It’s enormous. It’s faceless and headless. It has eight wheels and it’s built for tough environments. And … it doesn’t need a driver.

In fact, there is no cab, there’s nowhere for anyone to sit. Not even a cat!

Put another way, the Scania autonomous AXL concept truck is quietly terrifying — all facets and brutishness and sheer scale. One might even say, bad-ass?

As one auto journalist said: “It’s the big brother we all wish we had in high school, to deal with the bullies.”

According to Motortrend, Scania figures the AXL dump truck can do without a cab for the same reason Tesla no longer puts grilles on the front of its engineless electric cars: It simply isn’t necessary.

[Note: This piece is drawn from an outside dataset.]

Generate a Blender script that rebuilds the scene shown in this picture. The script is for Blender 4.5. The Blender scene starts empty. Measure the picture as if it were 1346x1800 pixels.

Thanks to supposedly modular construction, the AXL could theoretically take different forms for different jobs, like a semi truck or a large delivery vehicle.

Pictured here, the AXL is set up as a giant dump truck. Lacking a cab has its perks, and the hauling tub for rocks and detritus stretches nearly the AXL’s entire length, like a gigantic wheelbarrow.

Lest you worry about meeting one of these trucks on your next grocery run, Scania says the AXL is intended for use in construction sites, mines, or rock quarries, Motortrend reported.

The company thinks closed-loop situations such as these are ideal for driverless vehicles — probably an OK idea. The consequences of a self-driving Uber or similar losing its marbles is many magnitudes less horrifying than something the size of a house going AWOL at speed.

According to Hagerty.com, Scania says that when it comes to autonomous systems, the company doesn’t have all the answers yet. However, the company will continue to learn at great speed using concepts such as the AXL, especially as software becomes at least as important as hardware.

No word on the actual speed of the AXLs yet; but when it comes to the trucks’ design, Scania went for a tough stance softened by the face of what may be recognized as a futuristic bulldog.

The Swedish firm also produced a video to walk us through this design process, which took them from a basic robot look through asymmetric shapes to a combination of round and square shapes.

A tough, stubborn bulldog seems appropriate, since “a really nice friendly animal’s face” wouldn’t look right in a mine.